Look Closely:
Todd Hido and Ted Kincaid photograph what isn’t there.
By John Devine, HOUSTON PRESS
One of the more curious aspects in the history of photography is the quixotic, and lasting, interest in photographing what can’t be seen. No sooner did the daguerreotype confer the ability to capture reality than early enthusiasts began attempting to use the new device to prove the reality of the unreal. As early as the mid-1850s, reports of spectral emanations hovering in daguerreotype portraits began to appear, with all the attendant metaphysical speculation and hucksterism you might expect. The long exposures required by early photography lent themselves to mistakes or fraud: Let one person move and — presto! — instant ghost. In one hilarious photograph of a séance, the ectoplasmic presence of a conjured spirit is spewing from the medium’s nose. And there were other, more bizarre incidents. In the Case of the Cottingley Fairies, even Arthur Conan Doyle accepted the validity of photographs showing two teenage girls at play in the woods with fairies and gnomes. The creator of that master of ratiocination, Sherlock Holmes, was duped by paper cutouts pinned to trees. His logic? “Two children of [their] class” could not pull off such “photographic tricks.”
Elementary, no doubt.
To be fair, there is something almost magical in the process of photography, in the production of images by exposing a light-sensitive medium to light. And because the photograph is a “reading” of light, sometimes the camera sees things the eye does not. A very mundane example is the red-eye phenomenon, when the camera flash reflects off the retina of the subject. But sometimes what the camera sees is more subtle –and more mysterious. Todd Hido and Ted Kincaid, two photographers showing at Inman Gallery, both capitalize on the subtlety of the camera’s eye, but in very different ways.
Kincaid exerts a fair amount of control over his photographs, even creating his own subject matter: digital drawings with simple geometric two-toned designs and patterns. He photographs a drawing, slightly (and carefully) out of focus, so that the resulting image is blurred yet retains a crispness of detail. Once he has an image he’s happy with, he destroys both the drawing and the negative, creating a unique object and subverting the usual photographic practice of limited edition prints; with Kincaid’s work, it’s one to a customer. But his real interest is what happens between drawing and photograph. Little details show up in the photographs that he maintains were not seen in the drawings: overlapping rings, shadows, halos and auras. In capturing the effect of light on the drawing, Kincaid freezes the ephemeral moment, as does anyone who takes a photo. But because his subject is abstract and his medium is black and white, the evidence of that moment stands in relief. Kincaid’s enigmatic compositions become acts of contemplation upon the nature of light and time.

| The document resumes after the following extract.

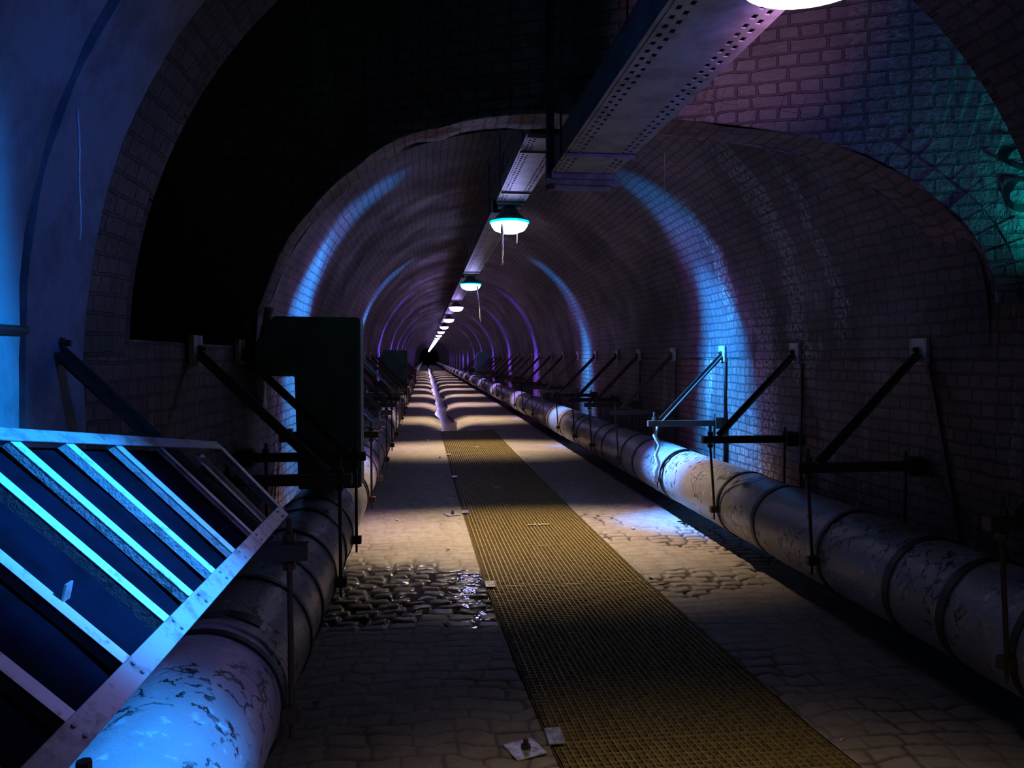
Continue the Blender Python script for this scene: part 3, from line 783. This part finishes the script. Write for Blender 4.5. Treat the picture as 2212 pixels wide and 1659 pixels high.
# ---------------------------------------------------------------- green tank on the left brackets
def tank(y, x0, x1, xs, z0, zm, z1, dep, label, cut=.16):
    root = empty('green_tank', ((x0 + x1) / 2, y, z0)); cxx = (x0 + x1) / 2
    prof = [(xs, z0), (x1, z0), (x1, z1), (x0 + cut, z1 + .007), (x0 + .02, z1 - .2), (x0, zm + .05), (x0 + .03, zm), (xs - .02, zm)]
    n = len(prof); m = MB()
    for yy in (0, dep):
        for px, pz in prof: m.v.append((px - cxx, yy, pz - z0))
    m.f = [tuple(reversed(range(n))), tuple(range(n, 2 * n))] + [(i, (i + 1) % n, n + (i + 1) % n, n + i) for i in range(n)]
    m.build('shell', GREEN, root, bevel=.012)
    MB().box((x1 - cxx + .004, .02, (z1 - z0) / 2), (.014, .03, z1 - z0 - .02)).build('edge_strip', GREENE, root)
    tag(root, label, 'tank'); return root
tank(5.86, -1.27, -.49, -.945, .765, 1.61, 2.05, .42, 'dark green sheet-metal tank over the left pipe beside the wall')
tank(20.4, -1.22, -.47, -.95, .765, 1.2, 1.94, .5, 'small far tank over the left pipe, yellowish in the lamplight')
tank(37.1, 2.45, 3.1, 2.5, .76, 1.0, 2.02, .5, 'far dark tank standing over the right pipe')

# plaster post on the left jamb of the arch
m = MB(); n = 9
for i in range(n):
    t = i / (n - 1); z = 1.35 + .78 * t; x = XL + .01 + .14 * max(0, t - .25) ** 1.5
    wv = .16 - .05 * t
    for dx, dy in ((0, -.05), (.05, -.05), (.05, wv), (0, wv)): m.v.append((x + dx + random.uniform(-.008, .008), 6.02 + dy + random.uniform(-.02, .02), z))
for i in range(n - 1):
    for k in range(4): k2 = (k + 1) % 4; m.f.append((i * 4 + k, i * 4 + k2, i * 4 + 4 + k2, i * 4 + 4 + k))
m.f += [(3, 2, 1, 0), (n * 4 - 4, n * 4 - 3, n * 4 - 2, n * 4 - 1)]
o = m.build('trim_5', PLASTER, smooth=True); o['kind'] = 'structure'

# ---------------------------------------------------------------- cable trays
TX0, TX1, TZ = .755, 1.02, 3.36
def tray(y0, y1, z, x0, x1, label, holes=True, depth=.16, sag=0.0):
    w_ = x1 - x0; L = y1 - y0; root = empty('cable_tray', (x0 + w_ / 2, y0, z))
    # perforated bottom plate
    cu = .0165; nu = max(4, int(w_ / cu)); nvv = int(L / .033) if holes else 2
    m = MB()
    for j in range(nvv + 1):
        for i in range(nu + 1): m.v.append((-w_ / 2 + w_ * i / nu, L * j / nvv, 0))
    if holes: cols = {1, 3, nu - 2, nu - 4}
    else: cols = set()
    for j in range(nvv):
        for i in range(nu):
            if i in cols and (j + (i in (3, nu - 4))) % 2 == 0: continue
            a = j * (nu + 1) + i; m.f.append((a, a + nu + 1, a + nu + 2, a + 1))
    m.build('bottom_plate', TRAY, root, solid=.004)
    m = MB()
    for sx in (-1, 1):
        m.box((sx * (w_ / 2 - .002), L / 2, depth / 2), (.004, L, depth)); m.box((sx * (w_ / 2 + .008), L / 2, .004), (.02, L, .005))
    m.build('side_flanges', TRAY, root)
    m = MB(); m.box((0, L / 2, depth), (w_, L, .004)); m.build('cover', TRAYD, root)
    m = MB()
    for q in range(5): MB().tube([(-w_ * .3 + w_ * .15 * q, .02, .02 + .01 * (q % 2)), (-w_ * .3 + w_ * .15 * q, L - .02, .02)], .009, 6).build('cable', BAND, root)
    for yy in (.3, L - .3):
        for sx in (-1, 1): MB().tube([(sx * (w_ / 2 + .012), yy, .0), (sx * (w_ / 2 + .012), yy, max(.3, 3.97 - z if z > 3 else 3.95 - z))], .006, 6).build('hanger_rod', STEEL, root)
    for yy, h in ((.45, .016), (L - .45, .016), (.01, .03), (L - .01, .03)): MB().box((0, yy, -.012), (w_ + .03, .025, h)).build('crosspiece', TRAY, root)
    tag(root, label, 'cable tray', 'cable trays between the ceiling lamps')
    return root
t1 = tray(.2, 4.38, 2.80, .735, 1.07, 'large perforated cable tray crossing the top of the photo, nearest the viewer', depth=.18)
tray(5.55, 7.95, TZ, TX0, TX1, 'second cable tray, seen under the arch in front of the second lamp')
# the ribbed section runs on from lamp to lamp
names = ['short cable tray between the second and third ceiling lamps', 'cable tray leading to the fourth ceiling lamp', 'cable tray leading to the fifth ceiling lamp', 'farthest visible cable tray, before the lamps merge']
for i in range(4): tray(LAMPS[i + 1][0] + .4, LAMPS[i + 2][0] - .25, TZ, TX0, TX1, names[i])
o = MB().box((0, 0, .62), (.035, .10, 1.28)).build('drop_post', TRAYD, bevel=.004); o.location = (.725, 4.45, 2.74)
tag(o, 'dark upright post at the end of the nearest cable tray', 'post')
o = MB().box((.17, 0, 0), (.42, .05, .03)).box((.17, .03, -.03), (.34, .02, .02)).build('tray_end_bracket', TRAY); o.location = (.74, 4.42, 2.765)
tag(o, 'pale crosspiece under the end of the nearest cable tray', 'bracket')

# ---------------------------------------------------------------- lamps
def lamp(y, z, r=.20, rim=RIMC, lens=LENS):
    root = empty('ceiling_lamp', (LX, y, z))
    m = MB(); m.lathe((0, 0, 0), [(r * 1.02, -.02), (r * .97, .0), (r * .6, .07), (r * .45, .10), (r * .4, .16)], 32); m.build('shade', TRAY, root, smooth=True)
    m = MB(); m.lathe((0, 0, 0), [(r * .97, -.010), (r * .96, -.05), (r * .80, -.095), (r * .42, -.125), (.01, -.132)], 32); m.build('lens', lens, root, smooth=True)
    m = MB(); m.lathe((0, 0, 0), [(r * .98, .0), (r * 1.05, -.004), (r * 1.05, -.022), (r * .98, -.026)], 32); m.build('rim', rim, root, smooth=True)
    m = MB(); m.box((0, 0, .17), (.24, .12, .06)); m.build('gear_box', TRAY, root, bevel=.004)
    for hx in (-.07, .07): MB().tube([(hx, 0, .16), (hx, 0, .72)], .006, 6).build('hanger', STEEL, root)
    return root
l1 = lamp(*LAMPS[0], lens=LENS1); lc = lamp(*LAMPS[1]); lv = None
tag(l1, 'nearest ceiling lamp, its glow just entering the top edge of the photo', 'ceiling lamp', 'round ceiling lamps')
tag(lc, 'large glowing ceiling lamp with a cyan glare ring and a long drip below it', 'ceiling lamp', 'round ceiling lamps')
for i, (ly, lz) in enumerate(LAMPS[2:], 2):
    if i == 3: lv = lamp(ly, lz, .20, RIMV); o = lv
    else: o = copy_tree(lc if i < 3 else lv); o.location = (LX, ly, lz)
    tag(o, {2: 'third ceiling lamp with a cyan glare ring and a curved drip at its right side'}.get(i, '%s ceiling lamp of the receding row, %s' % (ORD[i], 'violet-white' if i < 6 else 'merging into the bright line of lamps')), 'ceiling lamp', 'round ceiling lamps')

# ---------------------------------------------------------------- drips
def drip(x, y, z0, z1, r, label, curve=0.0):
    n = 14; pts = []; rr = []
    for i in range(n):
        t = i / (n - 1)
        pts.append((x + curve * (1 - (1 - t) ** 2) + random.uniform(-.003, .003), y, z0 + (z1 - z0) * t)); rr.append(r * (1 - .55 * t) * random.uniform(.75, 1.2))
    rr[-1] = r * .55
    o = MB().tube(pts, rr, 7).build('lime_drip', LIME, smooth=True, org=pts[-1]); tag(o, label, 'drip', 'lime drips hanging from the roof')
drip(-1.045, 2.5, 2.50, 2.107, .004, 'thin white drip hanging over the dark left side')
drip(1.101, 3.5, 3.95, 2.869, .0035, 'long thin drip with a droplet crossing the near cable tray')
drip(.808, 8.05, 3.15, 2.72, .016, 'thick crooked drip under the big cyan-haloed lamp')
drip(1.0, 8.35, 3.36, 2.99, .007, 'short drip at the right side of the big cyan-haloed lamp')
drip(1.01, 15.0, 3.14, 2.43, .016, 'curved drip at the right side of the third lamp', .07)
drip(1.155, 5.3, 3.36, 3.0, .003, 'faint drip just right of the second cable tray')
drip(1.27, 5.3, 3.32, 2.93, .003, 'faint drip below the end of the near cable tray')
drip(1.68, 5.3, 3.2, 2.75, .003, 'faintest drip against the dark vault, right of the lamps')
drip(.93, 12, 3.4, 2.75, .006, 'small drip between the second and third lamps')

# ---------------------------------------------------------------- litter on the ground
def leaf(x, y, z, s, mat, lab, rot=0.0):
    m = MB(); n = 7
    for i in range(n):
        t = i / (n - 1); w_ = s * .38 * math.sin(PI * (.08 + .84 * t)); zz = .25 * s * math.sin(PI * t) * .6
        m.v += [(-s + 2 * s * t, -w_, zz + .2 * w_), (-s + 2 * s * t, 0, zz), (-s + 2 * s * t, w_, zz + .3 * w_)]
    for i in range(n - 1):
        for k in range(2): a = i * 3 + k; m.f.append((a, a + 3, a + 4, a + 1))
    o = m.build('dead_leaf', mat, solid=.0015); o.location = (x, y, z + .003); o.rotation_euler.z = rot; tag(o, lab, 'leaf', 'leaves lying on the floor')
leaf(-.238, 10.2, .0, .035, LITTER, 'pale curled leaf alone on the mud left of the grating', 1)
leaf(.96, 10.2, .0, .06, LITTER, 'pale leaf on the grating in the darker stretch', .3)
leaf(.995, 14.9, .0, .06, LITTER, 'pale leaf on the far grating near the open drain', 0)
leaf(1.89, 3.27, .0, .018, LITTER, 'tiny yellow leaf at the grating edge in the bottom right', .5)
leaf(1.821, 5.74, .0, .05, LITTERD, 'brown scrap on the right edge of the grating', .1)
leaf(1.78, 5.9, .0, .035, LITTER, 'pale flat scrap by the right edge of the grating', 2)
leaf(-.62, 3.6, .0, .03, LITTERD, 'dark twisted leaf by the foot of the near left pipe', 2)
o = MB().tube([(-.14, 0, .003), (-.05, .004, .006), (.05, .002, .005), (.15, .02, .006)], [.002, .003, .003, .002], 6).build('twig', LITTER); o.location = (1.133, 7.0, .002); o.rotation_euler.z = .12
tag(o, 'long thin straw lying across the bright part of the grating', 'twig')
for i, (dx, dy) in enumerate(((-.10, 0), (-.05, .012), (0, -.006), (.045, .01), (.09, 0))):
    m = MB(); m.box((0, 0, .006), (.05, .022, .010), Matrix.Rotation(i * .9, 3, 'Z')); o = m.build('paper_scrap', LITTER, bevel=.003); o.location = (1.179 + dx, 7.89 + dy, .002)
    tag(o, 'torn white paper scrap in the small heap on the lit grating', 'paper scrap', 'paper scraps heaped on the grating')
random.seed(11)
spots = [(.36, 9.6), (.30, 11.4), (.28, 12.3), (.25, 13.3), (.05, 16.2), (.12, 17.0), (-.1, 17.3), (1.75, 12.5), (1.72, 13.0), (1.8, 12.2), (.2, 6.95), (-.3, 8.3), (-.42, 6.0), (2.1, 7.6), (1.95, 10.1), (1.6, 15.5), (2.2, 4.3), (-.62, 4.25), (-.55, 3.9)]
for i, (x, y) in enumerate(spots):
    m = MB(); s_ = random.uniform(.012, .028)
    vs = [Vector((random.uniform(-1, 1), random.uniform(-1, 1), random.uniform(0, 1))).normalized() * s_ * random.uniform(.7, 1.2) for _ in range(14)]
    import bmesh
    bm = bmesh.new()
    for q in vs: bm.verts.new(q + Vector((0, 0, s_ * .35)))
    bmesh.ops.convex_hull(bm, input=bm.verts); me = D.meshes.new('stone_chip'); bm.to_mesh(me); bm.free(); me.materials.append(LITTER if i % 3 else LITTERD)
    o = D.objects.new('stone_chip', me); C.objects.link(o); o.location = (x, y, 0); 
    sx_ = 'left' if x < .5 else 'right'
    tag(o, 'pale chip %s of the grating, %s from the viewer' % (sx_, ORD[sorted(spots, key=lambda p: p[1]).index((x, y))]), 'stone chip', 'stone chips beside the grating')

# graffiti on the face of the arch wall
def ring_paint(x, z, rx, rz, wd, name, lab):
    m = MB(); n = 28
    for i in range(n):
        a = 2 * PI * i / n * .93; 
        for q in (-1, 1):
            k = 1 + q * wd * (1 + .4 * math.sin(3 * a)); xx = x + rx * k * math.cos(a); m.v.append((xx, yp(xx) - .004, z + rz * k * math.sin(a)))
    for i in range(n - 1): m.f.append((2 * i, 2 * i + 2, 2 * i + 3, 2 * i + 1))
    o = m.build('graffiti_stroke', PAINT); tag(o, lab, 'graffiti', 'spray paint marks on the teal-lit wall')
ring_paint(3.35, 2.87, .15, .07, .16, 'a', 'large flat oval of dark spray paint on the teal-lit bricks')
ring_paint(3.30, 2.66, .08, .08, .20, 'b', 'round dark spray paint loop just under the large oval')
ring_paint(3.72, 3.36, .06, .05, .2, 'c', 'small dark spray paint ring near the right edge of the photo')

# thin conduit along the left pier
strip_('conduit', [(-1.17, 1.2, 1.83), (-1.17, 2.42, 1.83)], .014, BAND, 'thin black pipe at the far left, ending at the rendered pier', 'conduit')
# distant risers glowing in violet light
for i, (x, y) in enumerate(((-1.12, 31.0), (-1.1, 36.5), (2.9, 58), (2.92, 52), (2.95, 38))):
    o = MB().tube([(0, 0, 0), (0, 0, 1.2)], .09, 16).build('riser_pipe', ANGLE, smooth=True); o.location = (x, y, .75)
    tag(o, '%s violet-lit upright pipe far down the tunnel, on the %s' % (('nearer', 'farther', 'farthest', 'middle', 'nearest')[i], 'left' if x < 0 else 'right'), 'pipe', 'violet upright pipes in the distance')
    spot('riser_fill', (LX, y - .8, 2.6), (x, y, 1.4), 260, VIO, .35, .8)  # unseen violet spot added to light this riser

Todd Hido’s photographs are also enigmatic, if more familiar and, therefore, more emotional. His photographs have the unreal appearance of staged sets, but these are real houses in real neighborhoods, where real people live. The long exposures required to photograph with ambient light at night, along with the detail provided by a large-format camera, give these images an eerie kind of hyper-reality. If they were sets, they’d be in a David Lynch movie. The weird light suffusing each photograph draws you in to notice vaguely unsettling details like a bent aluminum window frame and an odd shopping cart cowering under the gigantic shadow of a tree in Untitled #2604-0 (2000), or the sad, battered window blind in Untitled #2214 (1999). There is drama and suspense in these scenes, mainly because nothing is happening. And that “nothing” gives them poignancy; there are no people in Hido’s photographs, only signs of life. In every one, there is at least one lit window, a spectral beacon signaling that someone’s there, a castaway at the end of the cul-de-sac. Color and composition come into play, too. In Untitled #2871-A (2001), the cool blue light and the stiff, formal alignment of the TV antennae convey a chill that has little to do with the snow on the ground. In Untitled #2736 (2000), the yellow grass almost looks like fire racing up the lawn toward a house that is bathed in the same yellow light; its neighbor, a suburban cyclops with a single lit window, looks on dispassionately. Hido’s nightscapes are potential narratives, crowded with what isn’t there and deafening in their silence.
In a sense, photography has always been about the presence of absence, a record of what was and is no longer. And in the works of Ted Kincaid and Todd Hido, there is the sense of loss and nostalgia, an awareness of the passing of a unique moment. But there is also potential in these absences. Both of these young photographers remind us that there is always more than meets the eye, and that life goes on even if no one is looking.